I can give you a nice example of this, in another surviving building – this is gone – which is this tower. This is Henry VII’s tower at Windsor Castle. These rooms here survive. They are now the royal library.

I am just going to whip back here, very briefly, to Henry VII’s chapel. Can you see this very characteristic form of window here? You see those? We whip on and we see that these are replicated here in this, and this private tower was, in 1500, tacked on to the end of the great state rooms at Windsor, again which we looked at last time, and contained a private gallery and a study, directly leading off the King’s bedchamber.

These private tower lodgings were in fact a reflection of the fact that, under the Yorkist Kings and Henry VII, important changes began to take place in the form of the royal household. On one hand, there was an increasing desire for privacy on the part of the King, and on the other hand, there was an increased perception of the status of the monarch.

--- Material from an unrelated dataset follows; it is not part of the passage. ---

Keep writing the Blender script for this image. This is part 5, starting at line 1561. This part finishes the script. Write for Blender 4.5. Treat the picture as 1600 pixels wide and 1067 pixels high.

But, I think there was another factor too and, in Henry VII’s case, an overriding factor. Henry VII’s extreme insecurity on the throne meant that he trusted barely nobody. He feared assassination, he feared betrayal, and he suspected the loyalty of almost everyone around him, apart from a very small number of his closest companions. Henry VII had, in fact, in 1485, been responsible for setting up the Yeoman of the Guard, a personal bodyguard who actually lived in the outer chambers of the royal palaces, and I will talk about this again in a moment, but, in this outer chamber here actually lived an armed bodyguard, protecting access into the route of the King.